[Scripts that build scenes]

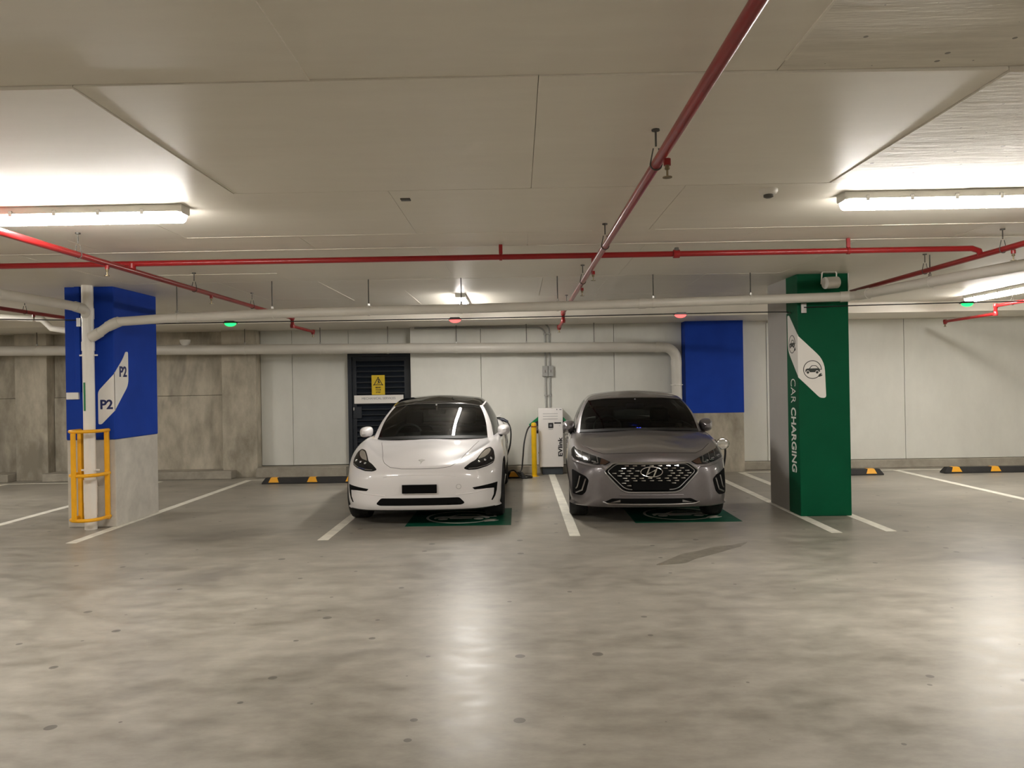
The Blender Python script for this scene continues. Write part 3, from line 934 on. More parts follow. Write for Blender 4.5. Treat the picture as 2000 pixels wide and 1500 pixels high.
red_run('sprinkler_pipe', 'red sprinkler pipe running from overhead towards the charger', 0.675, -3.0, 11.2, (1.6, 3.66, 5.8, 7.8, 10.4), (3.5, 6.95, 8.15), 12.35)
red_run('sprinkler_pipe', 'red sprinkler pipe slanting past the top of the blue column', -3.31, -3.0, 11.25, (3.6, 5.78, 7.86, 9.58), (6.15, 8.25), 12.4)
red_run('sprinkler_pipe', 'dark red sprinkler pipe behind the angled drain beside the green column', 3.975, -3.0, 11.2, (6.3, 7.5, 9.9), (6.2,), None)
red_run('sprinkler_pipe', 'short red sprinkler pipe above the empty bay past the green column', 7.0, -3.0, 11.25, (6, 9, 10.9), (8.0,), 12.6)
red_run('sprinkler_pipe', 'dark red sprinkler pipe seen above the bays past the blue column', -6.28, -3.0, 11.2, (6, 9.75), (9.9,), 12.4)
t = thing('sprinkler_main', 'long red sprinkler main crossing the ceiling before the columns', 'pipe', (-1, 6.6, 0), group='red sprinkler pipes')
MB().tube([(-14, 6.61, ZH), (3.90, 6.6, ZH), (3.96, 6.6, ZH - 0.02), (3.975, 6.6, ZY)], rp, 14).build('pipe_run', 'red_paint', t, smooth=True)
for x in (-0.131, 2.847, -8.0, -11):
    MB().tube([(x - 0.012, 6.6, ZH), (x + 0.012, 6.6, ZH)], rp + 0.006, 14).build('band_clamp', 'red_paint', t)
    MB().bbox(x - 0.016, x + 0.016, 6.59, 6.61, ZH + rp, CEIL, 0.003, seg=1).build('bracket', 'red_paint', t)
MB().tube([(1.35, 6.6, ZH), (1.402, 6.6, ZH)], rp + 0.012, 14).build('coupling', 'red_paint', t)
MB().bbox(1.358, 1.394, 6.575, 6.60, ZH + 0.02, ZH + 0.052, 0.004, seg=1).build('coupling_bolt', 'dark_steel', t)
for x in (0.675, -3.31):
    MB().tube([(x, 6.6, ZH), (x, 6.6, ZY)], rp + 0.004, 12).build('branch_outlet', 'red_paint', t)

# ------------------------------------------------------------------ guidance lamps on their wire
zc = [(-12, 2.47), (-5.956, 2.40), (-5.03, 2.375)]
w1 = MB().tube([(x, 8.72, z) for x, z in zc], 0.006, 8).build('lamp_wire', 'black_cable')
setp(w1, 'dark catenary wire reaching the blue column from the bays past it', 'wire')
pts = catmull([(-4.62, 8.9, 2.345), (-4.18, 8.8, 2.325), (-3.3, 8.8, 2.326), (-0.71, 8.8, 2.322), (1.87, 8.8, 2.333), (3.0, 8.85, 2.338), (3.15, 8.96, 2.335)], 6)
w2 = MB().tube(pts, 0.006, 8).build('lamp_wire', 'black_cable')
setp(w2, 'dark catenary wire strung between the blue and green columns', 'wire')
w3 = MB().tube([(3.255, 8.73, 2.375), (3.8, 8.745, 2.386), (5.14, 8.8, 2.404), (8, 8.8, 2.42), (12, 8.8, 2.47)], 0.006, 8).build('lamp_wire', 'black_cable')
setp(w3, 'dark catenary wire running on from the green column over the empty bay', 'wire')
for x, z, c, lb in ((-3.295, 2.326, 'green', 'green lit bay lamp over the empty bay by the blue column'), (-0.71, 2.322, 'red', 'red lit bay lamp over the white car'),
                    (1.87, 2.333, 'red', 'red lit bay lamp over the grey car'), (5.136, 2.404, 'green', 'green lit bay lamp over the empty bay past the green column')):
    t = thing('bay_lamp', lb, 'indicator lamp', (x, 8.8, z), group='bay guidance lamps on the wire')
    MB().prism(round_poly([(-0.075, -0.012), (-0.052, 0.014), (0.052, 0.014), (0.075, -0.012)], .008, 3), lambda u, v: (u, -0.04, v), lambda u, v: (u, 0.04, v)).build('shell', 'indicator_shell', t, local=True)
    dome = []
    vs, fs = [], []
    for i in range(5):
        a = math.pi / 2 * i / 4
        for j in range(20):
            b = 2 * math.pi * j / 20
            vs.append((0.068 * math.cos(a) * math.cos(b), 0.036 * math.cos(a) * math.sin(b), -0.012 - 0.036 * math.sin(a)))
    for i in range(4):
        for j in range(20):
            fs.append((i * 20 + j, i * 20 + (j + 1) % 20, (i + 1) * 20 + (j + 1) % 20, (i + 1) * 20 + j))
    MB().add(vs, fs).build('lens', 'indicator_' + c, t, smooth=True, local=True)

# ------------------------------------------------------------------ small ceiling and column fittings
t = thing('smoke_detector', 'small round white smoke detector on the ceiling', 'detector', (1.6, 4.86, CEIL))
MB().lathe([(0.058, 0.0), (0.058, -0.016), (0.050, -0.030), (0.034, -0.036)], seg=28).build('base', 'plastic_white', t, smooth=True, local=True)
MB().lathe([(0.030, -0.036), (0.030, -0.050), (0.018, -0.056)], seg=24).build('sensor_cage', 'dark_steel', t, smooth=True, local=True)
vt = MB().bbox(-0.735, -0.672, 4.905, 4.955, CEIL - 0.012, CEIL, 0.003, seg=1).build('ceiling_plate', 'dark_steel')
setp(vt, 'small dark metal plate fixed to the bare ceiling between the aisle lights', 'plate')
t = thing('security_camera', 'pale cylindrical camera hung in a bracket on the green column', 'camera', (3.52, 8.62, 2.64))
MB().tube([(-0.075, -0.02, -0.01), (0.075, 0.02, 0.0)], 0.066, 24).build('housing', 'plastic_white', t, local=True, smooth=True)
MB().tube([(-0.11, 0.0, -0.02), (-0.10, 0, 0.10), (-0.09, 0, 0.118), (0.05, 0, 0.118), (0.062, 0, 0.10), (0.062, 0.01, 0.0)], 0.008, 8).build('bracket', 'plastic_white', t, local=True)

# conduits and isolators on the back wall
t = thing('conduit', 'twin grey conduits rising from the charger to the wall top', 'conduit', (0.52, 13.43, 0))
for x in (0.482, 0.556):
    dx = (x - 0.482)
    arc = [(x, 13.425, 1.14), (x, 13.425, 2.42 + dx)] + [(x - 0.13 + 0.13 * math.cos(a), 13.425, 2.42 + dx + 0.13 * math.sin(a)) for a in [math.pi / 2 * k / 6 for k in range(1, 7)]] + [(-1.8, 13.425, 2.57 + dx * 0.3)]
    MB().tube(arc, 0.0145, 10).build('conduit_run', 'conduit_grey', t, smooth=True)
    for z in (1.35, 2.42):
        MB().bbox(x - 0.026, x + 0.026, 13.405, 13.45, z, z + 0.022, 0.003, seg=1).build('saddle', 'steel', t)
for x in (0.475, 0.573):
    b = MB().bbox(x - 0.046, x + 0.046, 13.37, 13.45, 1.69, 1.875, 0.006).build('isolator_box', 'conduit_grey', t)
    k = MB().tube([(x, 13.372, 1.782), (x, 13.355, 1.782)], 0.026, 16).build('switch_knob', 'steel', b)
    MB().bbox(x - 0.006, x + 0.006, 13.348, 13.36, 1.758, 1.806, 0.002, seg=1).build('switch_lever', 'dark_steel', b)

# ------------------------------------------------------------------ charger, bollard
ch = thing('charging_station', 'white charging post lettered EVlink standing between the cars', 'charger', (0.55, 13.3, 0))
MB().bbox(0.335, 0.757, 13.18, 13.41, 0.13, 1.143, 0.014).build('cabinet', 'charger_white', ch)
MB().bbox(0.395, 0.745, 13.22, 13.40, 0.0, 0.135, 0.006).build('plinth', 'charger_grey', ch)
mb = MB()
fit_text(mb, 'EVlink', (0.742, 13.179, 0.315), (0, 0, 1), (-1, 0, 0), 0.33, 0.075, bold=0.03)
mb.build('lettering', 'ink_black', ch)
mb = MB()
mb.bbox(0.505, 0.59, 13.172, 13.182, 0.80, 0.89, 0.004)
mb.build('card_reader', 'ink_black', ch)
MB().bbox(0.526, 0.566, 13.169, 13.175, 0.825, 0.865, 0.002).build('reader_symbol', 'ink_grey', ch)
MB().bbox(0.608, 0.725, 13.174, 13.182, 0.875, 0.898, 0.002).build('display', 'ink_black', ch)
mb = MB()
for z in (1.045, 1.0, 0.955):
    mb.box(0.415, 0.67, 13.1775, 13.182, z, z + 0.006)
mb.box(0.51, 0.585, 13.1775, 13.182, 0.778, 0.784)
mb.box(0.70, 0.735, 13.1775, 13.182, 1.108, 1.124); mb.box(0.648, 0.664, 13.1775, 13.182, 1.108, 1.128)
mb.box(0.69, 0.70, 13.1775, 13.182, 0.835, 0.845)
mb.build('print', 'ink_grey', ch)
MB().bbox(0.329, 0.337, 13.2, 13.225, 0.36, 0.39, 0.002).build('key_lock', 'ink_black', ch)
for s, xe, out in ((-1, 0.335, 0.16), (1, 0.757, 0.12)):
    pr = [(xe, 0.995), (xe + s * out, 0.865), (xe + s * out * 0.93, 0.845), (xe + s * out * 0.5, 0.90), (xe, 0.93)]
    h = MB().prism(pr, lambda u, v: (u, 13.22, v), lambda u, v: (u, 13.36, v)).build('socket_cover', 'charger_green', ch)
    MB().prism([(xe, 0.94), (xe + s * 0.09, 0.885), (xe + s * 0.10, 0.85), (xe + s * 0.03, 0.83), (xe, 0.84)], lambda u, v: (u, 13.235, v), lambda u, v: (u, 13.345, v)).build('socket', 'plug_dark', ch)
    MB().bbox(min(xe, xe + s * 0.03), max(xe, xe + s * 0.03), 13.24, 13.33, 0.71, 0.76, 0.006).build('plug_holster', 'ink_black', ch)

bo = thing('bollard', 'slim yellow bollard standing beside the white charging post', 'bollard', (0.252, 13.0, 0))
MB().lathe([(0.0445, 0.0), (0.0445, 0.86), (0.044, 0.885), (0.036, 0.902), (0.02, 0.91), (0.001, 0.912)], seg=24).build('post', 'yellow_paint', bo, smooth=True, local=True)
MB().lathe([(0.046, 0.832), (0.046, 0.848)], seg=24).build('band', 'red_paint', bo, local=True)
MB().lathe([(0.075, 0.0), (0.075, 0.008), (0.05, 0.012)], seg=20).build('base_plate', 'yellow_paint', bo, local=True)

# ------------------------------------------------------------------ wheel stops


def wheel_stop():
    t = thing('wheel_stop', 'stop', 'wheel stop', (0, 0, 0), group='rubber wheel stops')
    L = 0.825
    prof = [(-0.075, 0.0), (-0.075, 0.02), (-0.045, 0.098), (0.045, 0.098), (0.075, 0.02), (0.075, 0.0)]
    vs = [(s * (L - (0.055 if z > 0.05 else 0.0)), y, z) for s in (-1, 1) for y, z in prof]
    n = 6
    MB().add(vs, [(i, (i + 1) % n, n + (i + 1) % n, n + i) for i in range(n)] + [tuple(range(n)), tuple(range(2 * n - 1, n - 1, -1))]).build('body', 'stop_rubber', t, local=True)
    for x in (-0.63, 0.0, 0.63):
        # reflective wedge wrapping the front slope and the top
        e = 0.004
        P = [(-0.072 - e, 0.026), (-0.045 - e, 0.098 + e), (0.045 + e, 0.098 + e), (0.072 + e, 0.026)]
        w = [0.085, 0.052, 0.052, 0.085]
        V = [(x - w[i], y, z) for i, (y, z) in enumerate(P)] + [(x + w[i], y, z) for i, (y, z) in enumerate(P)]
        Q = [(-0.068, 0.026), (-0.043, 0.092), (0.043, 0.092), (0.068, 0.026)]
        V += [(x - w[i], y, z) for i, (y, z) in enumerate(Q)] + [(x + w[i], y, z) for i, (y, z) in enumerate(Q)]
        F = [(i, i + 1, i + 5, i + 4) for i in range(3)] + [(8 + i, 12 + i, 13 + i, 9 + i) for i in range(3)]
        F += [(i, 8 + i, 9 + i, i + 1) for i in range(3)] + [(4 + i, 5 + i, 13 + i, 12 + i) for i in range(3)] + [(0, 4, 12, 8), (3, 11, 15, 7)]
        MB().add(V, F).build('reflector', 'stop_yellow', t, local=True)
    return t


W0 = wheel_stop()
for i, (x, y, lb) in enumerate(((-3.385, 12.57, 'black wheel stop with yellow patches in the empty bay by the blue column'),
                                (-0.725, 12.83, 'black wheel stop behind the white car beside the bollard'),
                                (1.9, 12.8, 'black wheel stop behind the grey car'),
                                (5.04, 12.49, 'black wheel stop partly hidden behind the green column'),
                                (7.70, 12.55, 'black wheel stop at the picture edge past the green column'))):
    if i == 0:
        W0.location = (x, y, 0); W0['label'] = lb
    else:
        copy_tree(W0, (x, y, 0), 0, lb)

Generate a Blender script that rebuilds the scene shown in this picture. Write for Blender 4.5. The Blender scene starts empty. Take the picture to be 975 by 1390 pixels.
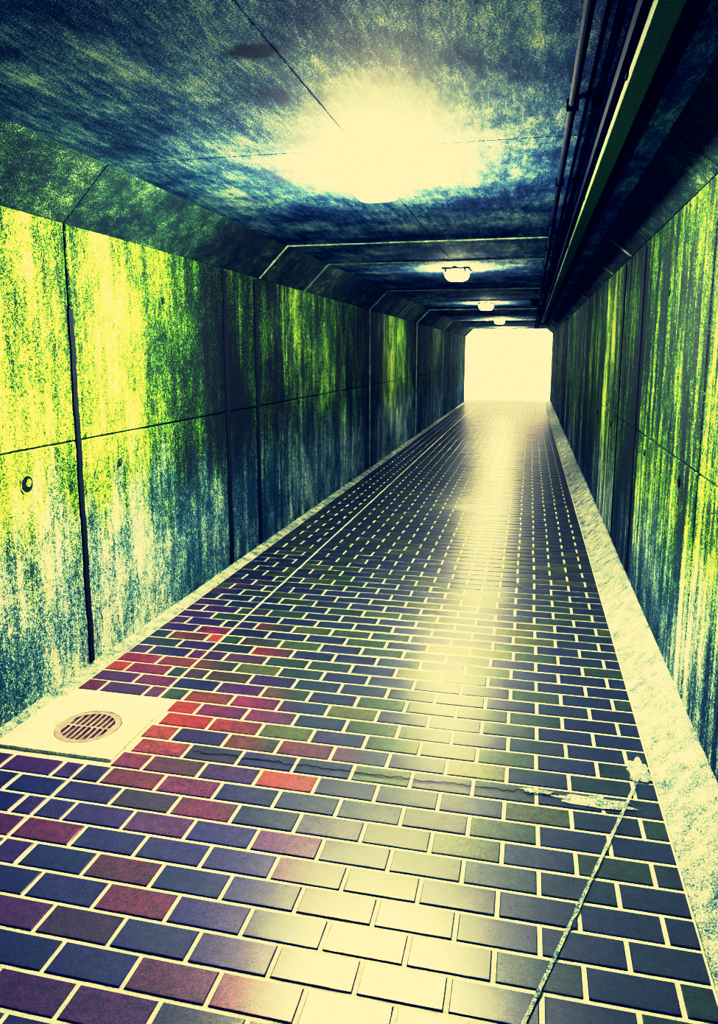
import bpy, bmesh, math, random
from mathutils import Vector, noise as mnoise
random.seed(4)
H=1.5
sc=bpy.context.scene
# ---------------------------------------------------------------- helpers
def link(o,parent=None):
    sc.collection.objects.link(o)
    if parent: o.parent=parent
    return o
def new_obj(name,bm,mats,parent=None,smooth=False):
    me=bpy.data.meshes.new(name)
    bmesh.ops.recalc_face_normals(bm,faces=bm.faces)
    bm.to_mesh(me); bm.free()
    for m in (mats if isinstance(mats,(list,tuple)) else [mats]): me.materials.append(m)
    if smooth:
        for p in me.polygons: p.use_smooth=True
    return link(bpy.data.objects.new(name,me),parent)
def box(bm,x0,x1,y0,y1,z0,z1,bev=0,mi=0,seg=1):
    r=bmesh.ops.create_cube(bm,size=1)
    vs=r['verts']
    for v in vs:
        v.co=Vector(((x0+x1)/2+v.co.x*(x1-x0),(y0+y1)/2+v.co.y*(y1-y0),(z0+z1)/2+v.co.z*(z1-z0)))
    fs=set(f for v in vs for f in v.link_faces)
    for f in fs: f.material_index=mi
    if bev>0:
        es=list(set(e for v in vs for e in v.link_edges))
        r=bmesh.ops.bevel(bm,geom=es,offset=bev,segments=seg,affect='EDGES',profile=.5)
        for f in r['faces']: f.material_index=mi
def prism(bm,pts,y0,y1,mi=0):
    a=[bm.verts.new((p[0],y0,p[1])) for p in pts]
    b=[bm.verts.new((p[0],y1,p[1])) for p in pts]
    fs=[bm.faces.new(a),bm.faces.new(b[::-1])]
    n=len(pts)
    for i in range(n):
        fs.append(bm.faces.new((a[i],b[i],b[(i+1)%n],a[(i+1)%n])))
    for f in fs: f.material_index=mi
def cyl(bm,p0,p1,r,seg=16,mi=0,r2=None):
    p0=Vector(p0);p1=Vector(p1);d=p1-p0
    res=bmesh.ops.create_cone(bm,cap_ends=True,segments=seg,radius1=r,radius2=r if r2 is None else r2,depth=d.length)
    q=Vector((0,0,1)).rotation_difference(d.normalized())
    for v in res['verts']: v.co=q@v.co+(p0+p1)/2
    for f in set(f for v in res['verts'] for f in v.link_faces): f.material_index=mi

class NT:
    def __init__(s,name):
        s.m=bpy.data.materials.new(name); s.m.use_nodes=True
        s.t=s.m.node_tree; s.b=s.t.nodes['Principled BSDF']
        s.tc=s.t.nodes.new('ShaderNodeTexCoord').outputs['Object']
    def n(s,ty,**k):
        nd=s.t.nodes.new(ty)
        for a,b in k.items(): setattr(nd,a,b)
        return nd
    def l(s,a,b): s.t.links.new(a,b)
    def noise(s,scale,vec=(1,1,1),detail=4,rough=.6,rot=(0,0,0),dist=0,loc=(0,0,0)):
        mp=s.n('ShaderNodeMapping'); mp.inputs['Scale'].default_value=vec
        mp.inputs['Rotation'].default_value=rot; mp.inputs['Location'].default_value=loc
        s.l(s.tc,mp.inputs[0])
        nz=s.n('ShaderNodeTexNoise'); s.l(mp.outputs[0],nz.inputs['Vector'])
        nz.inputs['Scale'].default_value=scale; nz.inputs['Detail'].default_value=detail
        nz.inputs['Roughness'].default_value=rough; nz.inputs['Distortion'].default_value=dist
        return nz.outputs['Fac']
    def math(s,op,a,b=None,clamp=False):
        m=s.n('ShaderNodeMath',operation=op); m.use_clamp=clamp
        for i,v in enumerate((a,b)):
            if v is None: continue
            if isinstance(v,(int,float)): m.inputs[i].default_value=v
            else: s.l(v,m.inputs[i])
        return m.outputs[0]
    def sum(s,*tw):
        acc=None
        for v,w in tw:
            t=s.math('MULTIPLY',s.math('SUBTRACT',v,.5),w)
            acc=t if acc is None else s.math('ADD',acc,t)
        return s.math('ADD',acc,.5)
    def rng(s,v,a,b,c=0,d=1):
        m=s.n('ShaderNodeMapRange'); s.l(v,m.inputs[0])
        for i,x in enumerate((a,b,c,d)): m.inputs[i+1].default_value=x
        return m.outputs[0]
    def ramp(s,v,stops):
        r=s.n('ShaderNodeValToRGB'); s.l(v,r.inputs[0]); e=r.color_ramp.elements
        while len(e)<len(stops): e.new(.5)
        for k,(p,c) in zip(e,stops): k.position=p; k.color=(*c,1)
        return r.outputs[0]
    def mix(s,f,a,b,mode='MIX'):
        m=s.n('ShaderNodeMix',data_type='RGBA',blend_type=mode)
        if isinstance(f,(int,float)): m.inputs[0].default_value=f
        else: s.l(f,m.inputs[0])
        for i,v in ((6,a),(7,b)):
            if isinstance(v,tuple): m.inputs[i].default_value=(*v,1)
            else: s.l(v,m.inputs[i])
        return m.outputs[2]
    def xyz(s):
        m=s.n('ShaderNodeSeparateXYZ'); s.l(s.tc,m.inputs[0]); return m.outputs
    def bump(s,v,st,dist=.01):
        b=s.n('ShaderNodeBump'); b.inputs['Strength'].default_value=st; b.inputs['Distance'].default_value=dist
        s.l(v,b.inputs['Height']); s.l(b.outputs[0],s.b.inputs['Normal'])
    def col(s,c):
        if isinstance(c,tuple): s.b.inputs['Base Color'].default_value=(*c,1)
        else: s.l(c,s.b.inputs['Base Color'])
    def set(s,**k):
        for a,b in k.items(): s.b.inputs[a.replace('_',' ')].default_value=b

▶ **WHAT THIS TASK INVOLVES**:
From the first line above down to the line with "MB().tube([(x, 6.6, ZH), (x, 6.6, ZY)], rp", reproduce every line and no others, omitting pictures.

▶ **ANSWER FOR THE TASK**:
The Blender Python script for this scene continues. Write part 3, from line 934 on. More parts follow. Write for Blender 4.5. Treat the picture as 2000 pixels wide and 1500 pixels high.
red_run('sprinkler_pipe', 'red sprinkler pipe running from overhead towards the charger', 0.675, -3.0, 11.2, (1.6, 3.66, 5.8, 7.8, 10.4), (3.5, 6.95, 8.15), 12.35)
red_run('sprinkler_pipe', 'red sprinkler pipe slanting past the top of the blue column', -3.31, -3.0, 11.25, (3.6, 5.78, 7.86, 9.58), (6.15, 8.25), 12.4)
red_run('sprinkler_pipe', 'dark red sprinkler pipe behind the angled drain beside the green column', 3.975, -3.0, 11.2, (6.3, 7.5, 9.9), (6.2,), None)
red_run('sprinkler_pipe', 'short red sprinkler pipe above the empty bay past the green column', 7.0, -3.0, 11.25, (6, 9, 10.9), (8.0,), 12.6)
red_run('sprinkler_pipe', 'dark red sprinkler pipe seen above the bays past the blue column', -6.28, -3.0, 11.2, (6, 9.75), (9.9,), 12.4)
t = thing('sprinkler_main', 'long red sprinkler main crossing the ceiling before the columns', 'pipe', (-1, 6.6, 0), group='red sprinkler pipes')
MB().tube([(-14, 6.61, ZH), (3.90, 6.6, ZH), (3.96, 6.6, ZH - 0.02), (3.975, 6.6, ZY)], rp, 14).build('pipe_run', 'red_paint', t, smooth=True)
for x in (-0.131, 2.847, -8.0, -11):
    MB().tube([(x - 0.012, 6.6, ZH), (x + 0.012, 6.6, ZH)], rp + 0.006, 14).build('band_clamp', 'red_paint', t)
    MB().bbox(x - 0.016, x + 0.016, 6.59, 6.61, ZH + rp, CEIL, 0.003, seg=1).build('bracket', 'red_paint', t)
MB().tube([(1.35, 6.6, ZH), (1.402, 6.6, ZH)], rp + 0.012, 14).build('coupling', 'red_paint', t)
MB().bbox(1.358, 1.394, 6.575, 6.60, ZH + 0.02, ZH + 0.052, 0.004, seg=1).build('coupling_bolt', 'dark_steel', t)
for x in (0.675, -3.31):
    MB().tube([(x, 6.6, ZH), (x, 6.6, ZY)], rp + 0.004, 12).build('branch_outlet', 'red_paint', t)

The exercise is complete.